Why am I thinking of lambs? Did Jesus have a lamb? Yes, there's that song, "Jesus had a little lamb ... " Wait, no, that was Mary. But wasn't she his mother? Maybe there was a family lamb that sort of got passed around. Oh, damn this heathen city with its lapsed Anglican moral relativism! If I were in a proper god-fearing Old Testament town like Bloemfontein I'd know my holy fauna and get out of this thing only lightly maimed.

The matriarch and two tyre-whisperers are lowering the metal shutters over the entrance. This is it. We're going to have to be in here for days, possibly years. Once the initial shock of the apocalypse wears off, we six men are going to have to compete for the two women, perhaps in some sort of ritualised tyre-balancing competition. But do I even want to compete for them? The younger one seems a bit fickle, and the older one has a voice that can strip paint. Perhaps I should just marry one of the men instead, and live in a small house made of tyres, and I could tick off the years on that soft-porn calendar over there. Or .

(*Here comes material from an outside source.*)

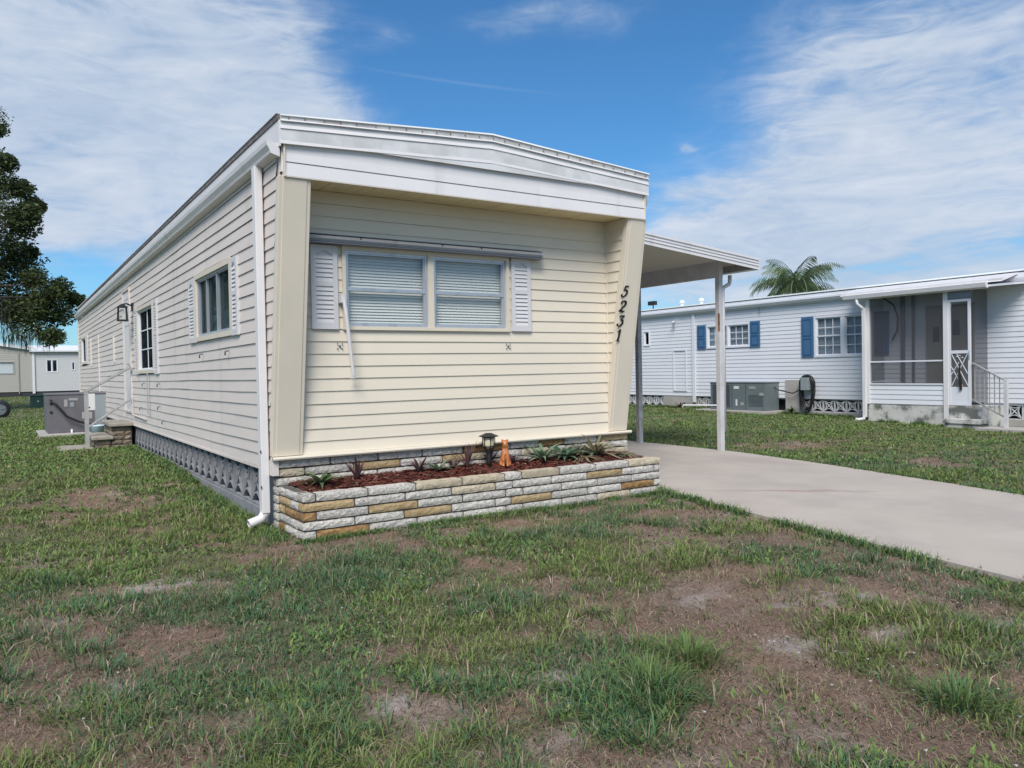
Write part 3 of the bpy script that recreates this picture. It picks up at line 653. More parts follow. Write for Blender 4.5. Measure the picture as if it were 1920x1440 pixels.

Why have they stopped rolling down the shutters? And why . ?

Wait! Are you mad? Why are you opening them again? Didn't you see that episode of MacGyver with the man-eating ants? Unless we've got a moat of burning petrol we're all doomed!

Too late. One of the men is going outside. Just as well. We need a hero, someone to keep morale high while we draw lots for who gets to sleep in the Camry for the first week.

Go, brave man, while I crouch behind these hubcaps; go and keep the intelligentsia safe from ever having to do anything. Go, and I will immortalise your earthy working-class heroism in a column, which I will write for money.

Hang on, he's back. And - gag - there's an assegai stuck right through his chest. Oh, wait, it's a rolled-up newspaper under his arm. He says, "They're going down Somerset Road."

The opposite direction. We're going to live.

I won't have to marry Denzil over there and honeymoon in a Goodyear hovel.

I am flooded with relief and, oddly, solidarity. The danger past, I reflect on the virtue of the marchers. I hope that their demands are heard. And when they march again, I will be with them in spirit, as my body hides under a duvet, behind bolted doors. Aluta continua.